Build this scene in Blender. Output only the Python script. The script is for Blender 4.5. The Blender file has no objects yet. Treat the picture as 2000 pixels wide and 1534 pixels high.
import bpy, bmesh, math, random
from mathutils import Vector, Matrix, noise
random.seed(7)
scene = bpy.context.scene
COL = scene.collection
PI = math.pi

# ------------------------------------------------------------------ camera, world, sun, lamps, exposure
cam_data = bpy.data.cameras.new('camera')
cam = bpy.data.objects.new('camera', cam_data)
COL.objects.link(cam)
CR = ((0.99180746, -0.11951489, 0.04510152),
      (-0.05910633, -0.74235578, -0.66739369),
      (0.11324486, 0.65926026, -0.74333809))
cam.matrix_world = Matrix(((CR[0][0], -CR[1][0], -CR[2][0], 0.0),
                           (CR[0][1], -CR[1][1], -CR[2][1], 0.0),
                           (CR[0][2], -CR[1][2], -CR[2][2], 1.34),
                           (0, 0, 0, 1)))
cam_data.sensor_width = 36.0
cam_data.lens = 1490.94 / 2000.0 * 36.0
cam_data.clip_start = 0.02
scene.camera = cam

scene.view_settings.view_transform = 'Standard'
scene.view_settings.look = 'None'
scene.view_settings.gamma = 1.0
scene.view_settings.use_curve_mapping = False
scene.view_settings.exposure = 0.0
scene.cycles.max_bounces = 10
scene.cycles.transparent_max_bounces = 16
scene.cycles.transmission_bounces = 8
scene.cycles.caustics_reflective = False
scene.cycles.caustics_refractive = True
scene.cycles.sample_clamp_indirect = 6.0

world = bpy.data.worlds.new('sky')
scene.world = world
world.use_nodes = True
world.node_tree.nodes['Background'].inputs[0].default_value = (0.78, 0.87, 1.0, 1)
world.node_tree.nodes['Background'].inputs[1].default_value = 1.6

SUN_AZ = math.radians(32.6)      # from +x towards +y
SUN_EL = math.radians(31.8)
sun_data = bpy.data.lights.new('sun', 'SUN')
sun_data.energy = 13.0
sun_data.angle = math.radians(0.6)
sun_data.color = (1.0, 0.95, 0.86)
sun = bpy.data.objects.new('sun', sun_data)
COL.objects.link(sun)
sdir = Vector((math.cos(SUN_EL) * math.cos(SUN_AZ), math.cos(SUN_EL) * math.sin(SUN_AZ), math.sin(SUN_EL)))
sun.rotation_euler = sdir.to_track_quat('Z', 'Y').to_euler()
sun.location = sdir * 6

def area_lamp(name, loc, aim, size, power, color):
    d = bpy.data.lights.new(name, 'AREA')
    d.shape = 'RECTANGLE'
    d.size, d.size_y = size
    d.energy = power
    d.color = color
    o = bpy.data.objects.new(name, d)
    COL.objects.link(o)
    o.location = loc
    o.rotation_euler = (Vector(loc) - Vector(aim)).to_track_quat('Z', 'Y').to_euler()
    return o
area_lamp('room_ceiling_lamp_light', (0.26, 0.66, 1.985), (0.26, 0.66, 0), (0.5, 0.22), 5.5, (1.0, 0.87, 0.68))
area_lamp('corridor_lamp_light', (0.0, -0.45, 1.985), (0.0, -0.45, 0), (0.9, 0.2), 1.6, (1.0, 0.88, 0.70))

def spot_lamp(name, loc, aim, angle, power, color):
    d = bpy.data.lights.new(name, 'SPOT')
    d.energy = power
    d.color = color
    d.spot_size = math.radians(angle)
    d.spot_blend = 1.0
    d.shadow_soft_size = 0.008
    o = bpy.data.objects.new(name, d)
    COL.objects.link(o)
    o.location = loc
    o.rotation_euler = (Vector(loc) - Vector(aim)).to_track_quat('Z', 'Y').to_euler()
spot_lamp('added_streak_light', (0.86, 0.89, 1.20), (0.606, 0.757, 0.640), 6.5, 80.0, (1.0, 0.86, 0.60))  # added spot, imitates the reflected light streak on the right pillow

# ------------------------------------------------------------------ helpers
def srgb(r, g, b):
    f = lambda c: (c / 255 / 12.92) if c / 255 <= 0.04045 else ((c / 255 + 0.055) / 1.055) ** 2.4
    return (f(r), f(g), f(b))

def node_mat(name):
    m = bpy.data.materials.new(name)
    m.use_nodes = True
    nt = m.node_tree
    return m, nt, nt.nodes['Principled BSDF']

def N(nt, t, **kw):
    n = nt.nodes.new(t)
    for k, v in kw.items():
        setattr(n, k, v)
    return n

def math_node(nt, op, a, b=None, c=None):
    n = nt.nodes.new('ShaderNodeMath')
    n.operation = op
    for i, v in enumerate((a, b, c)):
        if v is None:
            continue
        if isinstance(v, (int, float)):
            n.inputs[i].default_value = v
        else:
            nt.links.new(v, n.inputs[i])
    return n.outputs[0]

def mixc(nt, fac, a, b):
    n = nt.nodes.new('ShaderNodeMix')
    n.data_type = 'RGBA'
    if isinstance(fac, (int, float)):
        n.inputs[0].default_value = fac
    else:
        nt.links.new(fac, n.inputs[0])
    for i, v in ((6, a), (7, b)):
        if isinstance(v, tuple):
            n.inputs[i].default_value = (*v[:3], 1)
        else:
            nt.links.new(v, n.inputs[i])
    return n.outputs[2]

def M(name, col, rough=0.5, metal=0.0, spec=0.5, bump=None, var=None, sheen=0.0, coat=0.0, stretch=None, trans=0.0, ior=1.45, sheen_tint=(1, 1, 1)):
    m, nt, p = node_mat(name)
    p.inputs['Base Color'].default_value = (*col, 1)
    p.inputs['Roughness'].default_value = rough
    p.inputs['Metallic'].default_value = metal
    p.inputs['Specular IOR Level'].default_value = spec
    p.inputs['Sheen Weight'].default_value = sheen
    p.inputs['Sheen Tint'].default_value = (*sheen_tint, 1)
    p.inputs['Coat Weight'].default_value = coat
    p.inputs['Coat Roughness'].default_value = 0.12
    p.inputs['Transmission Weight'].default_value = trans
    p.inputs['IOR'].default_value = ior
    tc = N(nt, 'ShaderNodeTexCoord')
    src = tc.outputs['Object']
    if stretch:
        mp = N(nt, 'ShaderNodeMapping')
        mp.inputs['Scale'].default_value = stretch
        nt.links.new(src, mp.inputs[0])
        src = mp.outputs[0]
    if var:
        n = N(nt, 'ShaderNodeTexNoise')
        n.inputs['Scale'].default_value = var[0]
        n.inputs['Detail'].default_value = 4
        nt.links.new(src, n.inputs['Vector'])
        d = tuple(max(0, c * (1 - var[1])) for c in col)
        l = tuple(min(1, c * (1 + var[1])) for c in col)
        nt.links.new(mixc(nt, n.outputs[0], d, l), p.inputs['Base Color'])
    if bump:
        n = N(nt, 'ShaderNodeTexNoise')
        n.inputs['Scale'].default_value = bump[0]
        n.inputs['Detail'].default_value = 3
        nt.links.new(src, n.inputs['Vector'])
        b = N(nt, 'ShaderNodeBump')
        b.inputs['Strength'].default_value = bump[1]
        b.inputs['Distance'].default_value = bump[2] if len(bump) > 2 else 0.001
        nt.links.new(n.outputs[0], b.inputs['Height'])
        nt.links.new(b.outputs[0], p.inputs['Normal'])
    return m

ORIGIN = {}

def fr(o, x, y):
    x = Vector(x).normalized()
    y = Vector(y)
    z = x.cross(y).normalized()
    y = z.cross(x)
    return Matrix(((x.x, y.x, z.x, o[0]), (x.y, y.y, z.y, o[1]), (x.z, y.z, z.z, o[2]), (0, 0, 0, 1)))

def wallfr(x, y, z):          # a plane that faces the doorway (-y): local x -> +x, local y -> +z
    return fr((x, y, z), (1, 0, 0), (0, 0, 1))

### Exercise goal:
Please reproduce exactly the lines above, beginning with the first and ending with the line that contains "PI = math.pi", and include nothing outside that range.

### Reply:
Build this scene in Blender. Output only the Python script. The script is for Blender 4.5. The Blender file has no objects yet. Treat the picture as 2000 pixels wide and 1534 pixels high.
import bpy, bmesh, math, random
from mathutils import Vector, Matrix, noise
random.seed(7)
scene = bpy.context.scene
COL = scene.collection
PI = math.pi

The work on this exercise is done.